The Very Model of a Modern-Day Burlesque

Kevin Clarke
Operetta Research Center
30 June, 2014

If you like Burlesque – in its historical form – you might enjoy Hostel Hermannstraße as performed by Ades Zabel and his cross-dressing company at the BKA in Berlin very much. Because those actors revive an old tradition, and they give it a brand new 21st century meaning. It’s fun to watch them turn classical gender roles for men and women upside down, and celebrate the process of doing so with rousing music, ranging from Andrea Berg “Schlager” to “Happy” by Pharrell Williams.

Ades Zabel and his team, performing "Hostel Hermannstraße" (Photo: BKA)

Ades Zabel and his team, performing “Hostel Hermannstraße” (Photo: BKA)

You might remember operetta diva Lydia Thompson and her British Blondes.
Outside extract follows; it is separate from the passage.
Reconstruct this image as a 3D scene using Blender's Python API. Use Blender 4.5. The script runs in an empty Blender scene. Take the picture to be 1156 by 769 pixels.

When she went to America in the 1860s to perform Ixion – a romp set in classical Greece where all the male characters were performed by actresses, and the one female character was performed by a man, Miss Thompson’s husband – she caused a theatrical sensation. Audiences flocked to see this gender-bending way of performing, especially because the ladies on stage were so totally not like “respectable” women were supposed to be. In a time when women’s role in society was seriously being re-defined, the British Blondes showed the world what “power girls” can look and act like – by taking on male parts and showing men an emancipated parody of themselves. The music for Ixion and other burlesque shows was arranged from already existing material, a lot of it by Offenbach. (In contrast, operettas had brand new scores especially composed for the occasion.)

Fast forward 150 years, and you get Biggy von Blond as a modern day “Berlin Blonde.” She is part of Ades Zabel’s troup that performs regularly at the Berliner Kabarett Anstalt (BKA). The latest offering of this all-male group performing a nearly all female character-show is Hostel Hermannstraße. At the center of this modern-day burlesque stands the character of Edith Schröder who turns her apartment building in trendy but trashy Berlin-Neukölln into a hostel – to rip off tourists and make money for her old age.

It’s quite a mad cap show where all sorts of “ladies” have to help get the hostel running. By doing so, they show women in the audience an over-the-top version of how power women today can behave. By always being obviously male actors, the question how men today should behave, is also indirectly adressed. There are no immediate answers, just like Lydia Thompson didn’t have any either. But the questioning is the interesting part.

The performance of the small group is superb. They present the story – in a brilliant and fluid staging by Bernd Mottl – with crazy vigor and slapstick humor. Plus, they relish all the sexual jokes in the story. Also, they sing marvelously, in true burlesque fashion.

One of the highlights of the show is Stefan Kuschner as Muslima “Hatice.” Her solos are spectacular. And what was even more amazing: there were two veiled Turkish ladies sitting next to me who went absolutely bananas when Mr. Kushner performed his belly dance and parodied a typical Turkish woman’s behavior.

It’s great to see that the burlesque tradition is alive and well, and sells out nightly at the BKA. Mottl has already directed various operettas, Madame Pompadour and Bluebeard among them, but sadly never with Ades Zabel & Co. It would be a real step forward if these contemporary burlesquers could cross over onto the operetta stage and show – in the right operetta! – how much gender-bending fun can be had with characters from classical Opera-bouffe and early operetta.